### Given information

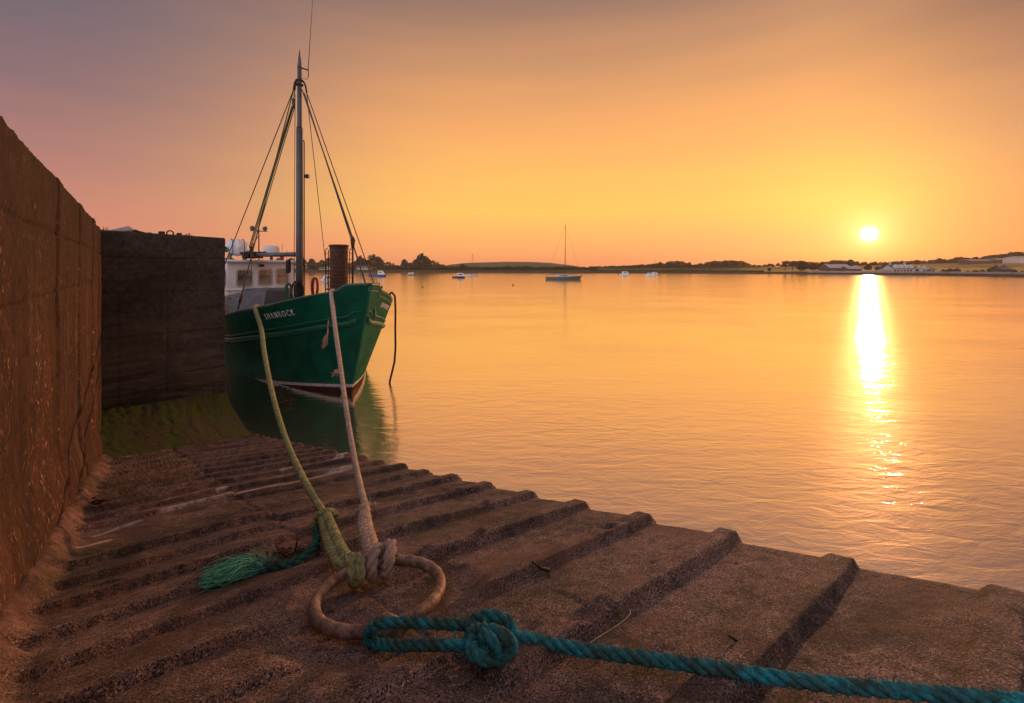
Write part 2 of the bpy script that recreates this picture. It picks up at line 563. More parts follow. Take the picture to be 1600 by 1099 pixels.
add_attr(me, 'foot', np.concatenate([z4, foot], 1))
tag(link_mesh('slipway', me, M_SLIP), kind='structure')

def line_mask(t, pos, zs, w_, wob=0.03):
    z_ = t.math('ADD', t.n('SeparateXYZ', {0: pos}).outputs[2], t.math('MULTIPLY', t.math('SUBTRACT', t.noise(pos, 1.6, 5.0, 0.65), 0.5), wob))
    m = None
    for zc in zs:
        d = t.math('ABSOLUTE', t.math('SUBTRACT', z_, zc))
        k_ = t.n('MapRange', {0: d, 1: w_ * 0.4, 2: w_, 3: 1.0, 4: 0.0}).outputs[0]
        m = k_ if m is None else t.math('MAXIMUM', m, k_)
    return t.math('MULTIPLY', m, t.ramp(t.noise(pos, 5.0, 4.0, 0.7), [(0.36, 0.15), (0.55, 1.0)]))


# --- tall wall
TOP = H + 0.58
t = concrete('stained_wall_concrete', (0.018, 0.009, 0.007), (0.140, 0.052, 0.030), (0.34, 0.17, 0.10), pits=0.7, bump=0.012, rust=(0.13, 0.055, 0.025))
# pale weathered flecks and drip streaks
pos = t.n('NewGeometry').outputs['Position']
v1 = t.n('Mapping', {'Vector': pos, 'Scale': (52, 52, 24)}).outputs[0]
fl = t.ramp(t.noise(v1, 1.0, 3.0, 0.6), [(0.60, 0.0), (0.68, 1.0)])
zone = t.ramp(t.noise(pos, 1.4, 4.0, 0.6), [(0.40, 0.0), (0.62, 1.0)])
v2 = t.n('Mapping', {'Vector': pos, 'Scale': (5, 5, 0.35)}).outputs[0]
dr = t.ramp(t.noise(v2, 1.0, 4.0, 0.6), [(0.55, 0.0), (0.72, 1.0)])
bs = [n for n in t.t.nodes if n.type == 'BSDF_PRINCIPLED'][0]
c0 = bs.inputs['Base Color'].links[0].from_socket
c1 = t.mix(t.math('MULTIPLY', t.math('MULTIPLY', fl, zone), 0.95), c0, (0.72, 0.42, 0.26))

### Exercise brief
From the material above, reproduce everything verbatim except the pictures.

### Answer for this exercise
Write part 2 of the bpy script that recreates this picture. It picks up at line 563. More parts follow. Take the picture to be 1600 by 1099 pixels.
add_attr(me, 'foot', np.concatenate([z4, foot], 1))
tag(link_mesh('slipway', me, M_SLIP), kind='structure')

def line_mask(t, pos, zs, w_, wob=0.03):
    z_ = t.math('ADD', t.n('SeparateXYZ', {0: pos}).outputs[2], t.math('MULTIPLY', t.math('SUBTRACT', t.noise(pos, 1.6, 5.0, 0.65), 0.5), wob))
    m = None
    for zc in zs:
        d = t.math('ABSOLUTE', t.math('SUBTRACT', z_, zc))
        k_ = t.n('MapRange', {0: d, 1: w_ * 0.4, 2: w_, 3: 1.0, 4: 0.0}).outputs[0]
        m = k_ if m is None else t.math('MAXIMUM', m, k_)
    return t.math('MULTIPLY', m, t.ramp(t.noise(pos, 5.0, 4.0, 0.7), [(0.36, 0.15), (0.55, 1.0)]))


# --- tall wall
TOP = H + 0.58
t = concrete('stained_wall_concrete', (0.018, 0.009, 0.007), (0.140, 0.052, 0.030), (0.34, 0.17, 0.10), pits=0.7, bump=0.012, rust=(0.13, 0.055, 0.025))
# pale weathered flecks and drip streaks
pos = t.n('NewGeometry').outputs['Position']
v1 = t.n('Mapping', {'Vector': pos, 'Scale': (52, 52, 24)}).outputs[0]
fl = t.ramp(t.noise(v1, 1.0, 3.0, 0.6), [(0.60, 0.0), (0.68, 1.0)])
zone = t.ramp(t.noise(pos, 1.4, 4.0, 0.6), [(0.40, 0.0), (0.62, 1.0)])
v2 = t.n('Mapping', {'Vector': pos, 'Scale': (5, 5, 0.35)}).outputs[0]
dr = t.ramp(t.noise(v2, 1.0, 4.0, 0.6), [(0.55, 0.0), (0.72, 1.0)])
bs = [n for n in t.t.nodes if n.type == 'BSDF_PRINCIPLED'][0]
c0 = bs.inputs['Base Color'].links[0].from_socket
c1 = t.mix(t.math('MULTIPLY', t.math('MULTIPLY', fl, zone), 0.95), c0, (0.72, 0.42, 0.26))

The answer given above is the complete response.